• WHAT YOU SHOULD DO:
Below this line is a listing that includes pictures. Copy exactly, and only, the lines from the one containing "Build this scene" through the one containing "LAMP_W=260; BOOTH_SPOT=400"; the pictures do not go in the copy.

Start of MATERIAL TO PROCESS

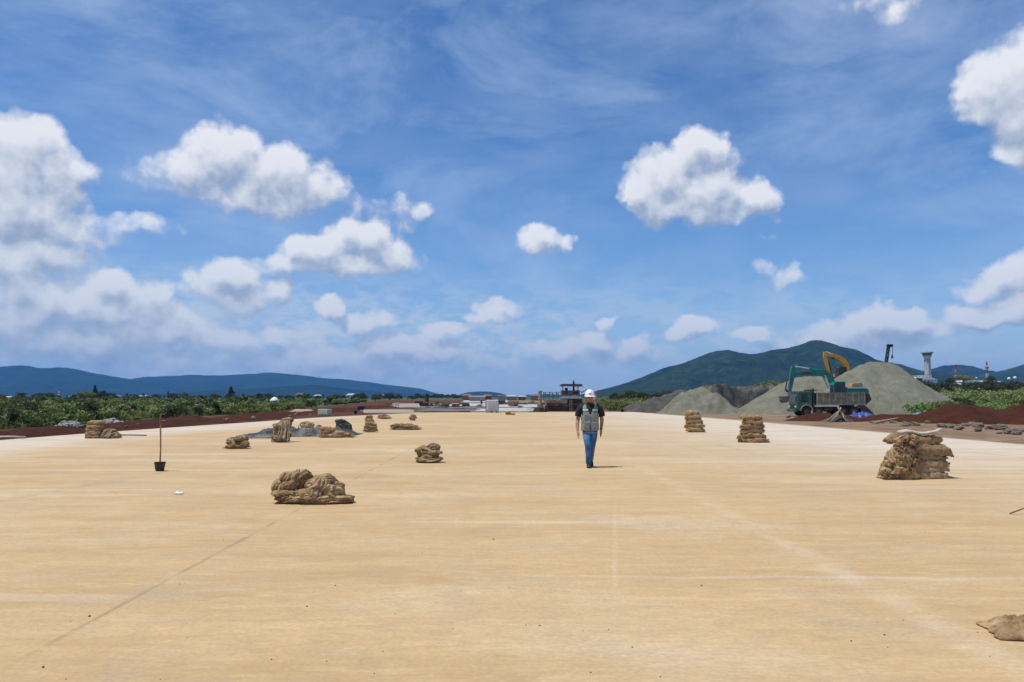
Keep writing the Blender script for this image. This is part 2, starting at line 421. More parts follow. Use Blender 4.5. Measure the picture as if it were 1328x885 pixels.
def gravel_mat(name, c0, c1, c2, scale=1.0):
    m = bpy.data.materials.new(name); m.use_nodes = True; t = NT(m.node_tree)
    b = m.node_tree.nodes['Principled BSDF']
    o = t.node('ShaderNodeTexCoord').outputs['Object']
    ow = t.v('MULTIPLY', o, (1, 1, 0.28))
    n = t.noise(ow, 0.8*scale, 6, 0.65, 0.4); f = t.noise(o, 9*scale, 5, 0.8); v = t.voro(o, 7*scale, out=1)
    c = t.mix(t.ramp(n, 0.38, 0.62), c0, c1)
    c = t.mix(t.ramp(f, 0.44, 0.60, 0, 0.85), c, c2)
    c = t.mix(t.ramp(t.noise(o, 0.9*scale, 5, 0.7), 0.50, 0.66, 0, 0.5), c, c2)
    t.l.new(c, b.inputs['Base Color']); b.inputs['Roughness'].default_value = 0.95; b.inputs['Specular IOR Level'].default_value = 0.15
    bn = t.node('ShaderNodeBump'); bn.inputs['Strength'].default_value = 1.0; bn.inputs['Distance'].default_value = 0.16
    t.l.new(t.m('ADD', f, n), bn.inputs['Height']); t.l.new(bn.outputs[0], b.inputs['Normal'])
    return m
def leaf_mat(name, c0, c1, c2):
    m = bpy.data.materials.new(name); m.use_nodes = True; t = NT(m.node_tree)
    b = m.node_tree.nodes['Principled BSDF']; out = m.node_tree.nodes['Material Output']
    g = t.node('ShaderNodeNewGeometry'); o = t.node('ShaderNodeTexCoord').outputs['Object']
    oi = t.node('ShaderNodeObjectInfo')
    n = t.noise(o, 0.35, 4, 0.6)
    c = t.mix(g.outputs['Random Per Island'], c0, c1)
    c = t.mix(t.ramp(n, 0.40, 0.62, 0, 0.85), c, c2)
    h = t.node('ShaderNodeHueSaturation'); t.l.new(c, h.inputs['Color'])
    t.l.new(t.ramp(oi.outputs['Random'], 0, 1, 0.72, 1.3), h.inputs['Value'])
    t.l.new(t.ramp(oi.outputs['Random'], 0, 1, 0.485, 0.515), h.inputs['Hue'])
    t.l.new(h.outputs[0], b.inputs['Base Color']); b.inputs['Roughness'].default_value = 0.7; b.inputs['Specular IOR Level'].default_value = 0.2
    tr = t.node('ShaderNodeBsdfTranslucent'); t.l.new(h.outputs[0], tr.inputs[0])
    mx = t.node('ShaderNodeMixShader'); mx.inputs[0].default_value = 0.25
    t.l.new(b.outputs[0], mx.inputs[1]); t.l.new(tr.outputs[0], mx.inputs[2]); t.l.new(mx.outputs[0], out.inputs[0])
    return m
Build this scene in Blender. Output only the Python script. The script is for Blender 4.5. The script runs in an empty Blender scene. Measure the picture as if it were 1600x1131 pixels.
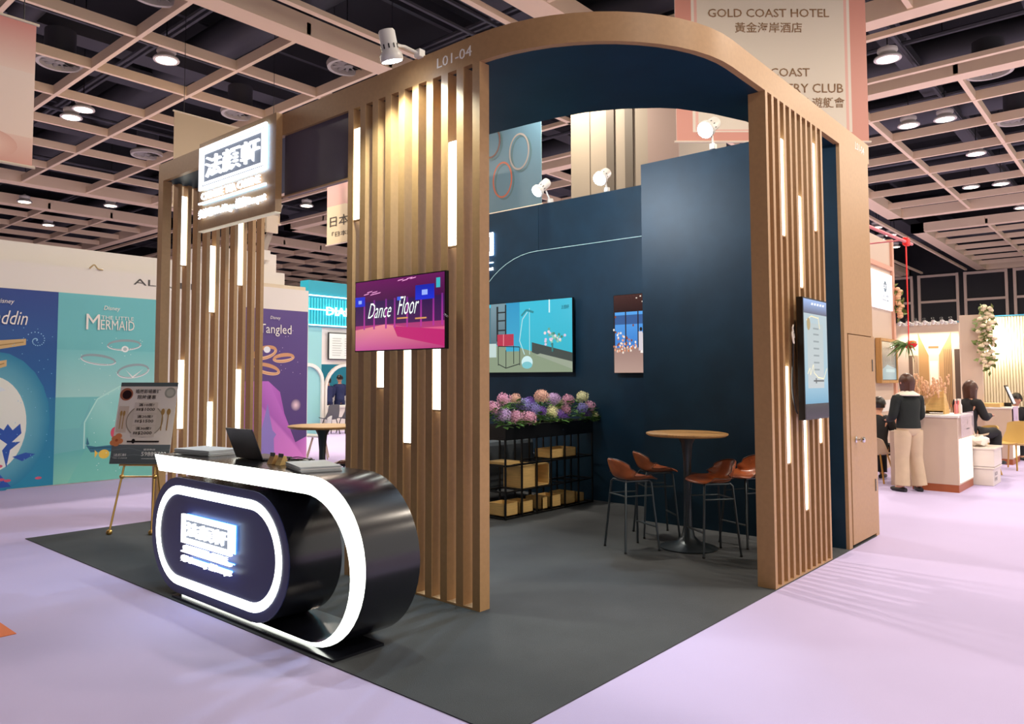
import bpy, bmesh, math, random
from mathutils import Vector, Matrix
random.seed(7)
PI=math.pi
# ---------------------------------------------------------------- camera, world, exposure
SC=bpy.context.scene; COL=SC.collection
f_px,cx,cy,yaw,pit,CH=1186.6,736.9,526.4,0.7407,0.0550,1.575
FWD=Vector((math.cos(pit)*math.cos(yaw),math.cos(pit)*math.sin(yaw),math.sin(pit)))
RT=Vector((math.sin(yaw),-math.cos(yaw),0)); UP=RT.cross(FWD)
cam=bpy.data.cameras.new('camera'); camo=bpy.data.objects.new('camera',cam); COL.objects.link(camo)
cam.sensor_fit='HORIZONTAL'; cam.sensor_width=36; cam.lens=f_px*36/1600
cam.shift_x=(800-cx)/1600; cam.shift_y=(cy-565.5)/1600
cam.clip_start=.05; cam.clip_end=300
m=Matrix((RT,UP,-FWD)).transposed().to_4x4(); m.translation=Vector((0,0,CH)); camo.matrix_world=m
SC.camera=camo
W=bpy.data.worlds.new('hall_ambience'); SC.world=W; W.use_nodes=True
W.node_tree.nodes['Background'].inputs[0].default_value=(1.0,.93,.86,1)
W.node_tree.nodes['Background'].inputs[1].default_value=1.0
SC.view_settings.view_transform='Standard'; SC.view_settings.look='None'
SC.view_settings.gamma=1; SC.view_settings.exposure=0.0; SC.view_settings.use_curve_mapping=False
LAMP_W=260; BOOTH_SPOT=400

def area_light(name,loc,size,power,color,rot=(0,0,0),shape='DISK',parent=None,sy=None):
    l=bpy.data.lights.new(name,'AREA'); l.shape=shape; l.size=size; l.energy=power; l.color=color
    if sy: l.size_y=sy
    o=bpy.data.objects.new(name,l); COL.objects.link(o); o.location=loc; o.rotation_euler=rot
    if parent: o.parent=parent
    return o
def spot_light(name,loc,target,power,color,angle=1.2,blend=.6,size=.05,parent=None):
    l=bpy.data.lights.new(name,'SPOT'); l.energy=power; l.color=color; l.spot_size=angle; l.spot_blend=blend; l.shadow_soft_size=size
    o=bpy.data.objects.new(name,l); COL.objects.link(o)
    loc=Vector(loc); o.location=loc if not parent else loc-parent.location
    o.rotation_euler=(Vector(target)-loc).to_track_quat('-Z','Y').to_euler()
    if parent: o.parent=parent
    return o

# ---------------------------------------------------------------- helpers
def lin(h):
    if not isinstance(h,str): return h
    c=[int(h[i:i+2],16)/255 for i in (0,2,4)]
    return tuple((x/12.92 if x<=.04045 else ((x+.055)/1.055)**2.4) for x in c)
MATS={}
def mat(name,color='ffffff',rough=.5,metal=0.0,emit=None,es=0,noise=0,nscale=8,bump=0,bscale=60,alpha=1,trans=0,spec=.5,coat=0,stretch=None):
    if name in MATS: return MATS[name]
    M_=bpy.data.materials.new(name); M_.use_nodes=True; nt=M_.node_tree; b=nt.nodes['Principled BSDF']
    c=lin(color); b.inputs['Base Color'].default_value=(*c,1); b.inputs['Roughness'].default_value=rough
    b.inputs['Metallic'].default_value=metal; b.inputs['Specular IOR Level'].default_value=spec
    if coat: b.inputs['Coat Weight'].default_value=coat; b.inputs['Coat Roughness'].default_value=.15
    if emit is not None:
        b.inputs['Emission Color'].default_value=(*lin(emit),1); b.inputs['Emission Strength'].default_value=es
    if alpha<1: b.inputs['Alpha'].default_value=alpha
    if trans: b.inputs['Transmission Weight'].default_value=trans
    if noise or bump:
        tc=nt.nodes.new('ShaderNodeTexCoord'); mp=nt.nodes.new('ShaderNodeMapping')
        nt.links.new(tc.outputs['Object'],mp.inputs[0])
        if stretch: mp.inputs['Scale'].default_value=stretch
    if noise:
        n=nt.nodes.new('ShaderNodeTexNoise'); n.inputs['Scale'].default_value=nscale; n.inputs['Detail'].default_value=6
        nt.links.new(mp.outputs[0],n.inputs['Vector'])
        r=nt.nodes.new('ShaderNodeValToRGB'); e=r.color_ramp.elements
        e[0].position=.3; e[1].position=.7
        e[0].color=(*[x*(1-noise) for x in c],1); e[1].color=(*[min(1,x*(1+noise)) for x in c],1)
        nt.links.new(n.outputs['Fac'],r.inputs[0]); nt.links.new(r.outputs[0],b.inputs['Base Color'])
    if bump:
        n2=nt.nodes.new('ShaderNodeTexNoise'); n2.inputs['Scale'].default_value=bscale; n2.inputs['Detail'].default_value=3
        nt.links.new(mp.outputs[0],n2.inputs['Vector'])
        bp=nt.nodes.new('ShaderNodeBump'); bp.inputs['Strength'].default_value=bump; bp.inputs['Distance'].default_value=.01
        nt.links.new(n2.outputs['Fac'],bp.inputs['Height']); nt.links.new(bp.outputs[0],b.inputs['Normal'])
    MATS[name]=M_; return M_
def colmat(name,strength=0,rough=.5):
    if name in MATS: return MATS[name]
    M_=bpy.data.materials.new(name); M_.use_nodes=True; nt=M_.node_tree; b=nt.nodes['Principled BSDF']
    a=nt.nodes.new('ShaderNodeAttribute'); a.attribute_name='Col'
    b.inputs['Roughness'].default_value=rough
    if strength:
        b.inputs['Base Color'].default_value=(.01,.01,.01,1)
        nt.links.new(a.outputs['Color'],b.inputs['Emission Color']); b.inputs['Emission Strength'].default_value=strength
    else: nt.links.new(a.outputs['Color'],b.inputs['Base Color'])
    MATS[name]=M_; return M_
def props(o,label=None,cat=None,group=None,kind=None):
    if label: o['label']=label
    if cat: o['category']=cat
    if group: o['group']=group
    if kind: o['kind']=kind
    return o
def thing(name,label,cat,loc=(0,0,0),rz=0,group=None,kind=None):
    o=bpy.data.objects.new(name,None); COL.objects.link(o); o.location=loc; o.rotation_euler=(0,0,rz)
    o.empty_display_size=.1
    return props(o,label,cat,group,kind)
def off(parent):
    v=Vector((0,0,0))
    while parent is not None: v+=parent.location; parent=parent.parent
    return v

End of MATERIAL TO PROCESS

• REPLY:
Build this scene in Blender. Output only the Python script. The script is for Blender 4.5. The script runs in an empty Blender scene. Measure the picture as if it were 1600x1131 pixels.
import bpy, bmesh, math, random
from mathutils import Vector, Matrix
random.seed(7)
PI=math.pi
# ---------------------------------------------------------------- camera, world, exposure
SC=bpy.context.scene; COL=SC.collection
f_px,cx,cy,yaw,pit,CH=1186.6,736.9,526.4,0.7407,0.0550,1.575
FWD=Vector((math.cos(pit)*math.cos(yaw),math.cos(pit)*math.sin(yaw),math.sin(pit)))
RT=Vector((math.sin(yaw),-math.cos(yaw),0)); UP=RT.cross(FWD)
cam=bpy.data.cameras.new('camera'); camo=bpy.data.objects.new('camera',cam); COL.objects.link(camo)
cam.sensor_fit='HORIZONTAL'; cam.sensor_width=36; cam.lens=f_px*36/1600
cam.shift_x=(800-cx)/1600; cam.shift_y=(cy-565.5)/1600
cam.clip_start=.05; cam.clip_end=300
m=Matrix((RT,UP,-FWD)).transposed().to_4x4(); m.translation=Vector((0,0,CH)); camo.matrix_world=m
SC.camera=camo
W=bpy.data.worlds.new('hall_ambience'); SC.world=W; W.use_nodes=True
W.node_tree.nodes['Background'].inputs[0].default_value=(1.0,.93,.86,1)
W.node_tree.nodes['Background'].inputs[1].default_value=1.0
SC.view_settings.view_transform='Standard'; SC.view_settings.look='None'
SC.view_settings.gamma=1; SC.view_settings.exposure=0.0; SC.view_settings.use_curve_mapping=False
LAMP_W=260; BOOTH_SPOT=400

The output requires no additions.